##### Data #####

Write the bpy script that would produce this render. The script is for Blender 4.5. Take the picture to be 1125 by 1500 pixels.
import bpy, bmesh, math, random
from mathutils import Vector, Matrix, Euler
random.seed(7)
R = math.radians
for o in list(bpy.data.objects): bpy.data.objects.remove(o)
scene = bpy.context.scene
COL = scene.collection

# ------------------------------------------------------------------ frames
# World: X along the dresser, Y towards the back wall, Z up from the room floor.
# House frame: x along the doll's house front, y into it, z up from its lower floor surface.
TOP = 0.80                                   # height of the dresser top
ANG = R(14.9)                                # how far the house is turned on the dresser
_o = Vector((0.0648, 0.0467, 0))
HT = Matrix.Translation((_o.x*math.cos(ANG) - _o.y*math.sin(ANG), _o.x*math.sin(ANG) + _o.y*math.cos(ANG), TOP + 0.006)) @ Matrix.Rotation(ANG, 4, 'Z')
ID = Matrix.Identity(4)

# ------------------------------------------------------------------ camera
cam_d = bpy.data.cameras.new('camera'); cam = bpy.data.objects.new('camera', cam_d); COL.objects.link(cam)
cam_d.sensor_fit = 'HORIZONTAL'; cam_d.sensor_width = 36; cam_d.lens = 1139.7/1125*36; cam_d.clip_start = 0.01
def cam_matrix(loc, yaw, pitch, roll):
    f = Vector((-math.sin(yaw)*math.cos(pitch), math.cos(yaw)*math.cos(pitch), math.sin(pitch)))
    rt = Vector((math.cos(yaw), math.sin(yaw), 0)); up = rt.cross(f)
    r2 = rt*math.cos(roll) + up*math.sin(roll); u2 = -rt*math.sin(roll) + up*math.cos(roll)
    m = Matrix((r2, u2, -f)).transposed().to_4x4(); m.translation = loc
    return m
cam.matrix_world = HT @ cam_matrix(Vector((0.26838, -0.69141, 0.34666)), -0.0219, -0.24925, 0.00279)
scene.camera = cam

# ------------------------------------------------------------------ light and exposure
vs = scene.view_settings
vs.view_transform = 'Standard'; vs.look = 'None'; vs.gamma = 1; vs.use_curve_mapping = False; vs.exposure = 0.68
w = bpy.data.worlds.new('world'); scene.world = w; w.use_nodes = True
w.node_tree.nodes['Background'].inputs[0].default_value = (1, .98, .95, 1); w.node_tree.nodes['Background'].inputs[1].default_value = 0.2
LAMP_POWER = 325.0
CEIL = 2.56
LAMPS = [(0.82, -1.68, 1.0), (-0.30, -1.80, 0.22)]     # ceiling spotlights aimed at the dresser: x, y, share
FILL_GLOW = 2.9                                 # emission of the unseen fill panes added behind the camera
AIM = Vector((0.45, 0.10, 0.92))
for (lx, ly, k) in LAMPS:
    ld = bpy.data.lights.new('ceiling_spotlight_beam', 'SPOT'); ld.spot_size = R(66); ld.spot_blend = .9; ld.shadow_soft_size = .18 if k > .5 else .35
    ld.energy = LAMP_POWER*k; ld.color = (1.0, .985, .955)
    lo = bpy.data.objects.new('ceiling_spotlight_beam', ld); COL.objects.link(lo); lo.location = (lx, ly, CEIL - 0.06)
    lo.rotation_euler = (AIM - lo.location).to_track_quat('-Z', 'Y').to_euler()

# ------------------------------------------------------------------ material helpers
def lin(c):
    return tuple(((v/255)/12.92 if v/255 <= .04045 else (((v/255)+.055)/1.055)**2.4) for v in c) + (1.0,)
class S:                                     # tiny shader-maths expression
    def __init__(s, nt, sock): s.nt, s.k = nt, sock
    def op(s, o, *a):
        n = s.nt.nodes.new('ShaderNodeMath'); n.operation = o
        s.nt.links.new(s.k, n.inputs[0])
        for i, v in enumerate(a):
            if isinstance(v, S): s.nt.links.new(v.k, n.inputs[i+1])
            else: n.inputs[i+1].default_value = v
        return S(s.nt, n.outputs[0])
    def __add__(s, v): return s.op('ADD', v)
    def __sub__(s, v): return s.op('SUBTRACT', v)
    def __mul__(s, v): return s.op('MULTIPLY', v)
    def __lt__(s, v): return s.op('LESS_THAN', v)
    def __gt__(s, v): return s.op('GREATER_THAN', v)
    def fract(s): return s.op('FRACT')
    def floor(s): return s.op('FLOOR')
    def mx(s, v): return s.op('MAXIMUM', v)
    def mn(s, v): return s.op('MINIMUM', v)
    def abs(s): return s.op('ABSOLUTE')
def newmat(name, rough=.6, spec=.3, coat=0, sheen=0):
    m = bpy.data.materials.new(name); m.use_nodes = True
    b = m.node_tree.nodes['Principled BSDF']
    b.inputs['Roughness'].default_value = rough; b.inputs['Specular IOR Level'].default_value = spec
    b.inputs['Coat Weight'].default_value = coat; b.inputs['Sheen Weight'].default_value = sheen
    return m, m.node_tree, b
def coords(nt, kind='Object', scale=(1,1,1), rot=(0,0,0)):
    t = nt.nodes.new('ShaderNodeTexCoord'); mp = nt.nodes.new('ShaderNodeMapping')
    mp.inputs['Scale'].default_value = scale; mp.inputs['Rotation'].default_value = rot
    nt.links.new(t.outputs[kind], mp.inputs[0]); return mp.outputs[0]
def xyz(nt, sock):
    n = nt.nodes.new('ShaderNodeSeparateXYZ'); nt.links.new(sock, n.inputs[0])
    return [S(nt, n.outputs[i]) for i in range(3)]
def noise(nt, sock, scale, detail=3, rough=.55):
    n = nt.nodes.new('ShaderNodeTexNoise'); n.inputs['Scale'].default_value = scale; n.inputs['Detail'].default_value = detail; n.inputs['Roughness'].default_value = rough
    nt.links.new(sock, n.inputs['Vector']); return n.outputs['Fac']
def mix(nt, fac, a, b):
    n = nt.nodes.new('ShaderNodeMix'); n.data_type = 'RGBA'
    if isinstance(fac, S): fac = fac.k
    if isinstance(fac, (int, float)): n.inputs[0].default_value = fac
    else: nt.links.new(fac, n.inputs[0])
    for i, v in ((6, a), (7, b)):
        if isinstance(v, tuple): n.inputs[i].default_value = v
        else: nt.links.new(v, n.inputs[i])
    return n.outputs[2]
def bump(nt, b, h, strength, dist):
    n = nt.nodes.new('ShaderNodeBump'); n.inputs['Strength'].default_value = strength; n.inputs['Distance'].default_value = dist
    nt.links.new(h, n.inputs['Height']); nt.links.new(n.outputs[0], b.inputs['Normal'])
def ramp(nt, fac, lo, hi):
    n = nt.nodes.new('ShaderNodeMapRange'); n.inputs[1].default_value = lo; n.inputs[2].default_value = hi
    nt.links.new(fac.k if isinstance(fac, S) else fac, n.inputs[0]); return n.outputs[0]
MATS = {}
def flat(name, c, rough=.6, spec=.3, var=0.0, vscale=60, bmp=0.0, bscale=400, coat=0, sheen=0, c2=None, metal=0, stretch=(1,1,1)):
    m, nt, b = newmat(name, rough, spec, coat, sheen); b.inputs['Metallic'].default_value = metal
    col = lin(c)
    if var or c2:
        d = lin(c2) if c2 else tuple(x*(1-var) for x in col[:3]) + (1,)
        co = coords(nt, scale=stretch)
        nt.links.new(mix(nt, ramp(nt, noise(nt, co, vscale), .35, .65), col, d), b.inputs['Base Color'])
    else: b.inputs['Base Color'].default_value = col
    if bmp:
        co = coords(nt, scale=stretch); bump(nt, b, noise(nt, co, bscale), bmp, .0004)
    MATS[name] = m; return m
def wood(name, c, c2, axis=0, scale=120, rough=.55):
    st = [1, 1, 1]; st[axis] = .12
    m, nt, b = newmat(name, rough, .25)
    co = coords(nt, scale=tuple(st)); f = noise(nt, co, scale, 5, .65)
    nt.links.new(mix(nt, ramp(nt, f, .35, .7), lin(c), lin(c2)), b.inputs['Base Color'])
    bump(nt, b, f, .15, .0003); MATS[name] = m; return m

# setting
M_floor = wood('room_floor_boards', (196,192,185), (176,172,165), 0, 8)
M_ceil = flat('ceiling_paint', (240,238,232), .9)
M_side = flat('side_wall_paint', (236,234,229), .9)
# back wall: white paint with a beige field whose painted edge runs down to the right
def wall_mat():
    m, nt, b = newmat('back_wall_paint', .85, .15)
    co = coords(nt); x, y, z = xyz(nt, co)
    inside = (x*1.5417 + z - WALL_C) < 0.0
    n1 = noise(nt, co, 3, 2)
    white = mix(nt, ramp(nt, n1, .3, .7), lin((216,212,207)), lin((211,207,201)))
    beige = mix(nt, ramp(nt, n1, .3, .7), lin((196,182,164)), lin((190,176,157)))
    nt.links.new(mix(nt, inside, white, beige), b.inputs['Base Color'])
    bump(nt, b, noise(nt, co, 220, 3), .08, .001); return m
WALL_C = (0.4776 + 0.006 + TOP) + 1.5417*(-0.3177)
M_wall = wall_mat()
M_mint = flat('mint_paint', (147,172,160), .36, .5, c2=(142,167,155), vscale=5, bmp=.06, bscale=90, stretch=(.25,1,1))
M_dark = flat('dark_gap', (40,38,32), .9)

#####

[Task to complete]
What you return should be the lines from the start of the data through the line with "ID = Matrix.Identity(4)", quoted exactly and nothing more.

[In response]
Write the bpy script that would produce this render. The script is for Blender 4.5. Take the picture to be 1125 by 1500 pixels.
import bpy, bmesh, math, random
from mathutils import Vector, Matrix, Euler
random.seed(7)
R = math.radians
for o in list(bpy.data.objects): bpy.data.objects.remove(o)
scene = bpy.context.scene
COL = scene.collection

# ------------------------------------------------------------------ frames
# World: X along the dresser, Y towards the back wall, Z up from the room floor.
# House frame: x along the doll's house front, y into it, z up from its lower floor surface.
TOP = 0.80                                   # height of the dresser top
ANG = R(14.9)                                # how far the house is turned on the dresser
_o = Vector((0.0648, 0.0467, 0))
HT = Matrix.Translation((_o.x*math.cos(ANG) - _o.y*math.sin(ANG), _o.x*math.sin(ANG) + _o.y*math.cos(ANG), TOP + 0.006)) @ Matrix.Rotation(ANG, 4, 'Z')
ID = Matrix.Identity(4)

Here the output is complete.